-- START Records for the task --
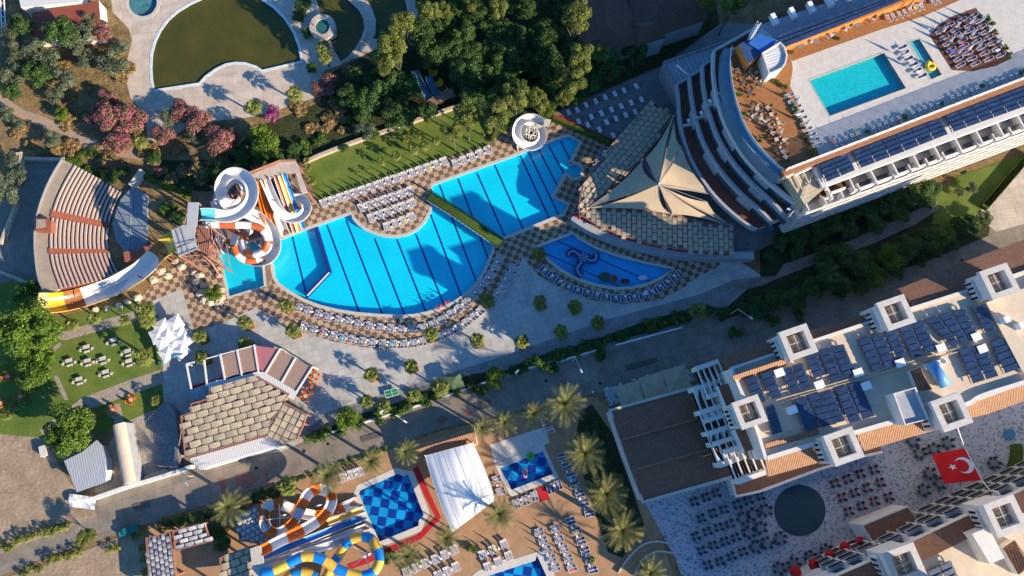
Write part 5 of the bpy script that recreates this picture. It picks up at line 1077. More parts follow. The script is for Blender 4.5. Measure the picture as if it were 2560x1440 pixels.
for (x0,y0,z0,x1,y1,z1) in ((500,574,10,540,640,1),(500,614,9.5,545,680,.5),(506,635,9,530,660,4),(530,660,4,548,690,.5)):
    p0,p1=P(x0,y0,z0),P(x1,y1,z1); b.tube([p0,p1],0.22,4); b.tube([p0+Vector((1.1,.4,0)),p1+Vector((1.1,.4,0))],0.14,4)
parts('stair_flight',b,M['rust'],tw)
# boomerang half pipe
t=thing('half_pipe_slide','giant half pipe slide banded in yellow, brown and white','water slide',P(260,720)); 
pts=[(438,602,13.2),(418,607,12.6),(399,620,11),(382,637,8.8),(364,657,6.4),(340,678,4.6),(308,698,3.2),(272,717,2.6),(235,731,2.8),(200,742,3.6),(166,750,5.0),(135,754,6.6),(104,755,8.4)]
def bm(i,K): f=i/K; return 0 if f<.10 else 1 if f<.19 else 2 if f<.30 else 3 if f<.72 else 2 if f<.81 else 4 if f<.91 else 5
b=MB(); b.flume(sp3(pts,6),2.35,bm,n=11,span=150,th=.15,rimm=1); part('half_pipe',b,[OY,YE,BR,WH,DY,PY],t); supports(t,[(400,632,9),(345,690,3),(180,758,2.6),(110,765,6),(240,735,1)])
b=MB()
for (x,y) in ((398,640),(410,650),(180,762),(150,768)):
    p=P(x,y,0); b.tube([p,p+Vector((3,2.4,4))],0.1,4); b.tube([p+Vector((3,0,0)),p+Vector((0,2,4.5))],0.1,4)
parts('brace',b,M['rust'],t)
b=MB(); bb=sp3([(395,632,1.2),(360,655,1.2),(300,690,1.2),(240,715,1.2),(195,730,1.2),(180,742,1.2)],5); b.flume(bb,1.1,lambda i,K:0,n=7,span=170); single('return_channel',b,[WH],'pale blue white return channel behind the giant half pipe','water slide')
# white spiral at the second pool
t=thing('spiral_slide','small white spiral slide with steps at the upper end of the pool','water slide',P(1325,330))
pts=[(1370,302,5.2),(1358,300,5.0)]+[(1327+36*math.cos(R(a))*(1-0.0*k),331+34*math.sin(R(a)),4.9-0.30*k) for k,a in enumerate(range(-50,-340,-24))]
pts=[(1352,306,5.2),(1338,296,5.0),(1318,295,4.7),(1300,306,4.3),(1292,325,3.8),(1294,345,3.4),(1308,360,3.0),(1328,366,2.6),(1348,358,2.3),(1357,340,2.0),(1352,320,1.8),(1335,309,1.6),(1315,314,1.4),(1303,332,1.1),(1300,352,.8),(1306,376,.35)]
b=MB(); b.flume(sp3(pts,6),0.95,lambda i,K:0,n=8,span=185); part('flume',b,[WH],t); b=MB(); b.prism(PL([(1362,296),(1378,299),(1372,318),(1358,314)],5.2),5.0,5.2); part('start_deck',b,M['kerb'],t)
b=MB()
for k in range(7): a=R(k*51); p=P(1328+14*math.cos(a),332+14*math.sin(a),3); b.tube([(p.x,p.y,0),(p.x,p.y,4.2)],0.07,4); q=P(1328-14*math.cos(a+.8),332-14*math.sin(a+.8),3); b.tube([(p.x,p.y,3.6),(q.x,q.y,2.2)],0.06,4)
parts('scaffold',b,M['whitep'],t); b=MB(); b.wall([P(1362,308,4.6),P(1338,325,3)],1.0,4.3,4.4); part('stair',b,M['kerb'],t)
# hidden slides in the woods
t=thing('old_slide','faded blue and white open slides lost among the trees','water slide',P(1075,235))
for o_ in (0,22):
    b=MB(); b.flume(sp3([(1036+o_*1.6,175+o_*.6,4),(1050+o_*1.3,205+o_*.3,3.4),(1072+o_,246-o_*.4,3)],5),0.75,lambda i,K:0,n=7,span=170); part('flume',b,[mat('faded_blue',(0.06,0.14,0.22),.5) if o_==0 else bpy.data.materials['faded_blue']],t)
b=MB(); b.flume(sp3([(1095,150,2.2),(1084,165,2.5),(1085,190,2.8),(1100,210,3.2),(1112,228,3.4)],5),0.95,lambda i,K:(i//3)%2,n=7,span=170); part('flume',b,[DY,mat('slide_black',(0.03,0.03,0.03),.5)],t)
b=MB(); b.prism(PL([(1064,252),(1130,220),(1138,238),(1080,265)],3.2),3.0,3.2); part('start_deck',b,M['brownfl'],t)
# bottom slides
t=thing('figure_eight_slide','orange and white open slide looping in a figure eight above the lower pool','water slide',P(760,1280))
pts=[(652,1378,8.2),(690,1358,8.0),(730,1338,7.7),(770,1318,7.4),(803,1295,7.1),(825,1268,6.8),(828,1242,6.5),(812,1226,6.2),(790,1224,6.0),(770,1236,5.8),(757,1258,5.6),(746,1282,5.4),(730,1308,5.1),(705,1330,4.8),(680,1332,4.5),(664,1315,4.2),(660,1290,3.9),(668,1268,3.7),(690,1260,3.5),(712,1264,3.3),(738,1276,3.1),(765,1285,2.9),(795,1290,2.7),(820,1288,2.2),(842,1278,1.7),(870,1264,1.1),(898,1252,.5)]
b=MB(); b.flume(sp3(pts,6),1.0,lambda i,K:((i+2)//6)%2,n=9,span=185); part('flume',b,[OR,WH],t); supports(t,[(700,1290,4.6),(790,1265,5.6),(740,1335,7),(845,1280,1.4)],'whitep')
b=MB(); c=P(698,1296,4)
for k in range(4): a=k*math.pi/2+.1; b.tube([(c.x,c.y,3.6),(c.x+2.8*math.cos(a),c.y+2.8*math.sin(a),3.8)],.08,4)
parts('spider_arm',b,M['whitep'],t)
t=thing('racing_slide','straight blue and yellow racing lanes ending at the lower checkered pool','water slide',P(790,1330))
for k,(mm,a0,a1) in enumerate(((YE,(820,1305),(912,1272)),(BL,(660,1392),(916,1290)),(WH,(664,1412),(920,1315)),(WH,(700,1402),(930,1330)))):
    pp_=[P(a0[0]+(a1[0]-a0[0])*f/12,a0[1]+(a1[1]-a0[1])*f/12,(7.0 if k else 3.2)*(1-f/12)**1.15+.3) for f in range(13)]
    b=MB(); b.flume(pp_,0.62 if k!=3 else .8,lambda i,K:0,n=5,span=160); part('lane',b,[mm],t)
    for s in (-1,1):
        d=(pp_[-1]-pp_[0]).normalized(); n_=Vector((-d.y,d.x,0)).normalized()*0.66*s; b=MB(); b.tube([q+n_ for q in pp_],0.09,4); part('lane_divider',b,WH,t)
t=thing('tube_slide','blue and yellow striped closed tube slide coiling at the bottom edge','water slide',P(860,1400))
pts=[(655,1436,8),(685,1425,7.8),(720,1408,7.5),(755,1392,7.2),(785,1392,6.9),(812,1402,6.6),(838,1420,6.3),(868,1432,6.0),(905,1440,5.6),(935,1428,5.2),(948,1402,4.8),(944,1374,4.4),(930,1350,4.0),(908,1342,3.6),(880,1348,3.2),(862,1365,2.9),(848,1388,2.6),(832,1412,2.3),(818,1440,2.0),(800,1470,1.6)]
b=MB(); b.tube(sp3(pts,6),1.05,12,0,mf=lambda i,K:(i//6)%2); part('tube',b,[BL,YE],t,sm=True); b=MB(); c=P(915,1390,4); b.tube([(c.x,c.y,0),(c.x,c.y,5.6)],.25,6)
for k in range(5): a=k*1.26; b.tube([(c.x,c.y,4.4),(c.x+3.2*math.cos(a),c.y+3.2*math.sin(a),4.2)],.1,4)
part('support_star',b,M['whitep'],t)
t=thing('tube_slide','lower blue and yellow tube half hidden under the striped one','water slide',P(760,1430)); b=MB(); b.tube(sp3([(715,1450,3),(735,1434,3),(765,1432,2.8),(790,1445,2.6)],6),1.1,10,0,mf=lambda i,K:(i//5)%2); part('tube',b,[YE,BL],t,sm=True)
b=MB(); b.prism(PL([(625,1372),(650,1362),(668,1440),(680,1500),(640,1500)],8),7.6,8); t=thing('slide_platform','start platform of the lower slides beside the tan canvas roof','platform',P(645,1420)); part('deck',b,M['kerb'],t); b=MB()
for x,y in ((630,1376),(650,1368),(664,1430)): p=P(x,y,8); b.box((p.x,p.y,3.8),(.35,.35,7.6))
parts('post',b,M['rust'],t)
b=MB(); b.wall(PL([(1038,1168),(1057,1210),(1070,1240),(1096,1293),(1048,1343),(985,1370),(920,1400),(870,1418)],0.1),1.2,0.03,0.11); single('red_carpet',b,M['red'],'long red carpet walkway bending round the lower checkered pool','carpet')
b=MB(); b.prism(PL([(1340,1222),(1366,1212),(1374,1248),(1352,1254)],.1),.05,.12); single('red_carpet',b,M['red'],'short red mat below the small checkered pool','carpet')
b=MB(); b.prism(PL([(1224,1112),(1364,1066),(1374,1108),(1236,1158)],.3),.04,.12); single('shallow_splash_area',b,M['marble'],'pale stone shallow area above the small checkered pool','terrace')
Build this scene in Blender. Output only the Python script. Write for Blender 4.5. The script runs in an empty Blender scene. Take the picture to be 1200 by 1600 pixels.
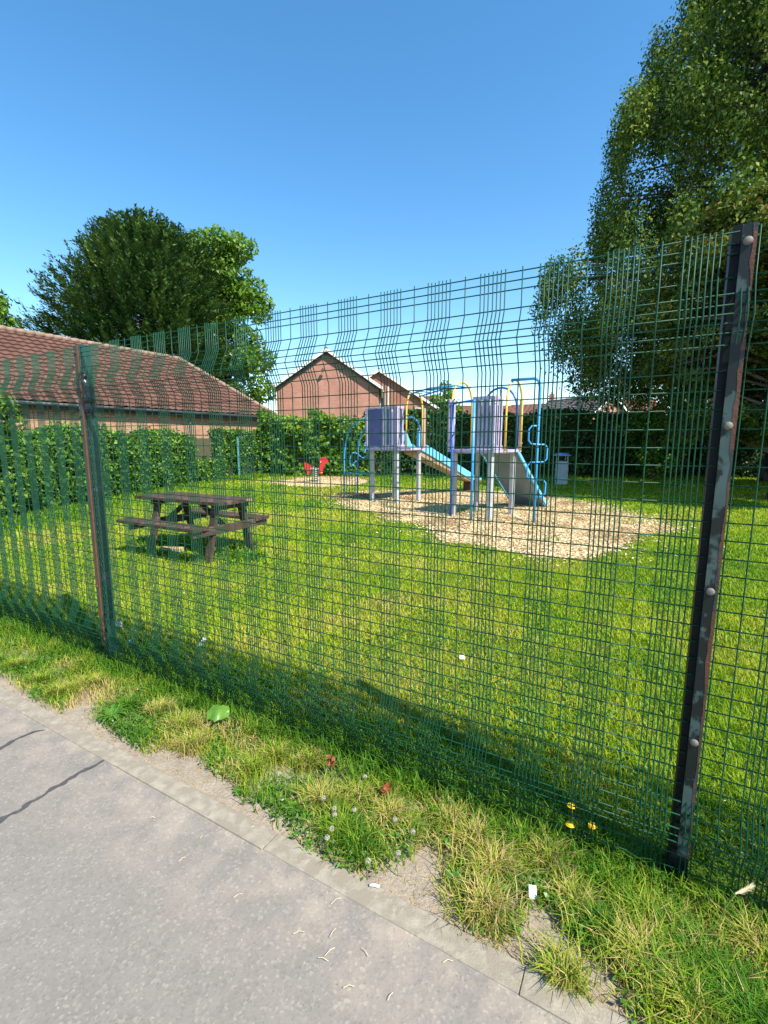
-- END Records for the task --
_Work to be completed_. Provide only the count of lines in the material above that hold the word "script".

_Result of this task_. 2